◆ **3D scene scripts**
══════════

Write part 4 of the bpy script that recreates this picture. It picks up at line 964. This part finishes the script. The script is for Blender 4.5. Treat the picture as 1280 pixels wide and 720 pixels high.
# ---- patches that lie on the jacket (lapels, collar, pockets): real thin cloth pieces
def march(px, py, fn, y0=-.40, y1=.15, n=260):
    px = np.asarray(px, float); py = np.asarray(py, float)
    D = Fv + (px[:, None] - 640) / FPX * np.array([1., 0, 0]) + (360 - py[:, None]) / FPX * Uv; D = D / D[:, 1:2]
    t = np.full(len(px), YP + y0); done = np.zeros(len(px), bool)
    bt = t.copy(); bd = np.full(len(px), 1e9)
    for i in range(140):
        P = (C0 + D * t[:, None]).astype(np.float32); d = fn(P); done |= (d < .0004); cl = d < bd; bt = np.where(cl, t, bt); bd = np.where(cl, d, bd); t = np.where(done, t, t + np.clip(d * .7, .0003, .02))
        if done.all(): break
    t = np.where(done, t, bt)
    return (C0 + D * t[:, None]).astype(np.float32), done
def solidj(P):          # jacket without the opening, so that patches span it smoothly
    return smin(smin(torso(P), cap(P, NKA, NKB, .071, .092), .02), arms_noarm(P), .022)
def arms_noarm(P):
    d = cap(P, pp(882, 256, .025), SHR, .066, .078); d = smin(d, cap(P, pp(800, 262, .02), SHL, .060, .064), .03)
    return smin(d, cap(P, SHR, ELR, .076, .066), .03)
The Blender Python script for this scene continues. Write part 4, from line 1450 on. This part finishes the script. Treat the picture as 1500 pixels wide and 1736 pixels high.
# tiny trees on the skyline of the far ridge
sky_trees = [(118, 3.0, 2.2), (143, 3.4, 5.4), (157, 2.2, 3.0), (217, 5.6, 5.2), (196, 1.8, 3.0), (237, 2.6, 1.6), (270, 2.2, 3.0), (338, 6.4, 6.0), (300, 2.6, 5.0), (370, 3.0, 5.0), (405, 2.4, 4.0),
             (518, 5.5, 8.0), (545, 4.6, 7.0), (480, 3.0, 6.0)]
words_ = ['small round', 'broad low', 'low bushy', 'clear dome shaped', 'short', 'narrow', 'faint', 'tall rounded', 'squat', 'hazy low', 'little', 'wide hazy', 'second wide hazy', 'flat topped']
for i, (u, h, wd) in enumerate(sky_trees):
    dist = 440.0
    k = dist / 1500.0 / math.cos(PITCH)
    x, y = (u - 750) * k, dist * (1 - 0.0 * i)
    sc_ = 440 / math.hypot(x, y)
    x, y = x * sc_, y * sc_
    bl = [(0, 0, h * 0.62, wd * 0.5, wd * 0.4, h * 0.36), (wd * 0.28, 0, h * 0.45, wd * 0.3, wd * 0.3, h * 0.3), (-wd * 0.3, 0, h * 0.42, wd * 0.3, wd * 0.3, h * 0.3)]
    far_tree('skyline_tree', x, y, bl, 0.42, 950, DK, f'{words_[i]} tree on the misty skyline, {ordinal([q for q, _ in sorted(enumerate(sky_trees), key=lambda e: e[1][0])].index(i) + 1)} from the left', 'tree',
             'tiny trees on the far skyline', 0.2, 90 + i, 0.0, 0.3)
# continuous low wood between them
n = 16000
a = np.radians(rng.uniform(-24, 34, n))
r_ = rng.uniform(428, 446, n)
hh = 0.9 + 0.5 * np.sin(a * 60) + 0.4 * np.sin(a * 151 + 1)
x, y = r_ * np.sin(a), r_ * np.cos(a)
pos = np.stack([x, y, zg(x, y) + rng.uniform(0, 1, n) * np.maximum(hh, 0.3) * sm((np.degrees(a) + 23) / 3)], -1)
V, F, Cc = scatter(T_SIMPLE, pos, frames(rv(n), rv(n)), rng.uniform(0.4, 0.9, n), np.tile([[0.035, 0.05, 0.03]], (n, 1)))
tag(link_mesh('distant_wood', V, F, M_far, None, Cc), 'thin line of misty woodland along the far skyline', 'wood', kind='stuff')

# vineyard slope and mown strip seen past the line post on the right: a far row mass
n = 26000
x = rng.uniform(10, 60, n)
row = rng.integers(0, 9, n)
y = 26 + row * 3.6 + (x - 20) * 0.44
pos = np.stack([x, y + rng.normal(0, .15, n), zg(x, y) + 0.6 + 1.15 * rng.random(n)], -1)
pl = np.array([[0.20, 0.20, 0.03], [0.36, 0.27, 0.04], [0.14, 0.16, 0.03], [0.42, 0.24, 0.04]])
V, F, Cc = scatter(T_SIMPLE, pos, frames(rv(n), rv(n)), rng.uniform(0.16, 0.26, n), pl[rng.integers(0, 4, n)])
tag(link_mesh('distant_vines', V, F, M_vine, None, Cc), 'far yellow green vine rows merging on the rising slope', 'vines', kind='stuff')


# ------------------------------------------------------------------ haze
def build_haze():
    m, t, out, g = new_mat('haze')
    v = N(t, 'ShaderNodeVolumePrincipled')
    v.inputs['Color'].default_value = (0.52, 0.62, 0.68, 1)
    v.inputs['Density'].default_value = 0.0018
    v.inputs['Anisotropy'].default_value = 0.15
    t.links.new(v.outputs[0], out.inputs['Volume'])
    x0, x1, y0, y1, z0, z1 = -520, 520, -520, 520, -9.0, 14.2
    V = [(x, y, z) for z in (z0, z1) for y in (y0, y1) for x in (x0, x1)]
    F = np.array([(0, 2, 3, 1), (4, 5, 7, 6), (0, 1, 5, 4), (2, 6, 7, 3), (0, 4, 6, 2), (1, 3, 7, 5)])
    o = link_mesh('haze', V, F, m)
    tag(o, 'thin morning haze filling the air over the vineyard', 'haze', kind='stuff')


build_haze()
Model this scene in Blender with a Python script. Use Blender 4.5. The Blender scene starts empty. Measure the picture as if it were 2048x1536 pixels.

══════════

◆ **REQUEST**
Copy every line of the material, please, keeping it exactly the same.

◆ **WRITTEN RESPONSE**
Write part 4 of the bpy script that recreates this picture. It picks up at line 964. This part finishes the script. The script is for Blender 4.5. Treat the picture as 1280 pixels wide and 720 pixels high.
# ---- patches that lie on the jacket (lapels, collar, pockets): real thin cloth pieces
def march(px, py, fn, y0=-.40, y1=.15, n=260):
    px = np.asarray(px, float); py = np.asarray(py, float)
    D = Fv + (px[:, None] - 640) / FPX * np.array([1., 0, 0]) + (360 - py[:, None]) / FPX * Uv; D = D / D[:, 1:2]
    t = np.full(len(px), YP + y0); done = np.zeros(len(px), bool)
    bt = t.copy(); bd = np.full(len(px), 1e9)
    for i in range(140):
        P = (C0 + D * t[:, None]).astype(np.float32); d = fn(P); done |= (d < .0004); cl = d < bd; bt = np.where(cl, t, bt); bd = np.where(cl, d, bd); t = np.where(done, t, t + np.clip(d * .7, .0003, .02))
        if done.all(): break
    t = np.where(done, t, bt)
    return (C0 + D * t[:, None]).astype(np.float32), done
def solidj(P):          # jacket without the opening, so that patches span it smoothly
    return smin(smin(torso(P), cap(P, NKA, NKB, .071, .092), .02), arms_noarm(P), .022)
def arms_noarm(P):
    d = cap(P, pp(882, 256, .025), SHR, .066, .078); d = smin(d, cap(P, pp(800, 262, .02), SHL, .060, .064), .03)
    return smin(d, cap(P, SHR, ELR, .076, .066), .03)
The Blender Python script for this scene continues. Write part 4, from line 1450 on. This part finishes the script. Treat the picture as 1500 pixels wide and 1736 pixels high.
# tiny trees on the skyline of the far ridge
sky_trees = [(118, 3.0, 2.2), (143, 3.4, 5.4), (157, 2.2, 3.0), (217, 5.6, 5.2), (196, 1.8, 3.0), (237, 2.6, 1.6), (270, 2.2, 3.0), (338, 6.4, 6.0), (300, 2.6, 5.0), (370, 3.0, 5.0), (405, 2.4, 4.0),
             (518, 5.5, 8.0), (545, 4.6, 7.0), (480, 3.0, 6.0)]
words_ = ['small round', 'broad low', 'low bushy', 'clear dome shaped', 'short', 'narrow', 'faint', 'tall rounded', 'squat', 'hazy low', 'little', 'wide hazy', 'second wide hazy', 'flat topped']
for i, (u, h, wd) in enumerate(sky_trees):
    dist = 440.0
    k = dist / 1500.0 / math.cos(PITCH)
    x, y = (u - 750) * k, dist * (1 - 0.0 * i)
    sc_ = 440 / math.hypot(x, y)
    x, y = x * sc_, y * sc_
    bl = [(0, 0, h * 0.62, wd * 0.5, wd * 0.4, h * 0.36), (wd * 0.28, 0, h * 0.45, wd * 0.3, wd * 0.3, h * 0.3), (-wd * 0.3, 0, h * 0.42, wd * 0.3, wd * 0.3, h * 0.3)]
    far_tree('skyline_tree', x, y, bl, 0.42, 950, DK, f'{words_[i]} tree on the misty skyline, {ordinal([q for q, _ in sorted(enumerate(sky_trees), key=lambda e: e[1][0])].index(i) + 1)} from the left', 'tree',
             'tiny trees on the far skyline', 0.2, 90 + i, 0.0, 0.3)
# continuous low wood between them
n = 16000
a = np.radians(rng.uniform(-24, 34, n))
r_ = rng.uniform(428, 446, n)
hh = 0.9 + 0.5 * np.sin(a * 60) + 0.4 * np.sin(a * 151 + 1)
x, y = r_ * np.sin(a), r_ * np.cos(a)
pos = np.stack([x, y, zg(x, y) + rng.uniform(0, 1, n) * np.maximum(hh, 0.3) * sm((np.degrees(a) + 23) / 3)], -1)
V, F, Cc = scatter(T_SIMPLE, pos, frames(rv(n), rv(n)), rng.uniform(0.4, 0.9, n), np.tile([[0.035, 0.05, 0.03]], (n, 1)))
tag(link_mesh('distant_wood', V, F, M_far, None, Cc), 'thin line of misty woodland along the far skyline', 'wood', kind='stuff')

# vineyard slope and mown strip seen past the line post on the right: a far row mass
n = 26000
x = rng.uniform(10, 60, n)
row = rng.integers(0, 9, n)
y = 26 + row * 3.6 + (x - 20) * 0.44
pos = np.stack([x, y + rng.normal(0, .15, n), zg(x, y) + 0.6 + 1.15 * rng.random(n)], -1)
pl = np.array([[0.20, 0.20, 0.03], [0.36, 0.27, 0.04], [0.14, 0.16, 0.03], [0.42, 0.24, 0.04]])
V, F, Cc = scatter(T_SIMPLE, pos, frames(rv(n), rv(n)), rng.uniform(0.16, 0.26, n), pl[rng.integers(0, 4, n)])
tag(link_mesh('distant_vines', V, F, M_vine, None, Cc), 'far yellow green vine rows merging on the rising slope', 'vines', kind='stuff')


# ------------------------------------------------------------------ haze
def build_haze():
    m, t, out, g = new_mat('haze')
    v = N(t, 'ShaderNodeVolumePrincipled')
    v.inputs['Color'].default_value = (0.52, 0.62, 0.68, 1)
    v.inputs['Density'].default_value = 0.0018
    v.inputs['Anisotropy'].default_value = 0.15
    t.links.new(v.outputs[0], out.inputs['Volume'])
    x0, x1, y0, y1, z0, z1 = -520, 520, -520, 520, -9.0, 14.2
    V = [(x, y, z) for z in (z0, z1) for y in (y0, y1) for x in (x0, x1)]
    F = np.array([(0, 2, 3, 1), (4, 5, 7, 6), (0, 1, 5, 4), (2, 6, 7, 3), (0, 4, 6, 2), (1, 3, 7, 5)])
    o = link_mesh('haze', V, F, m)
    tag(o, 'thin morning haze filling the air over the vineyard', 'haze', kind='stuff')


build_haze()
Model this scene in Blender with a Python script. Use Blender 4.5. The Blender scene starts empty. Measure the picture as if it were 2048x1536 pixels.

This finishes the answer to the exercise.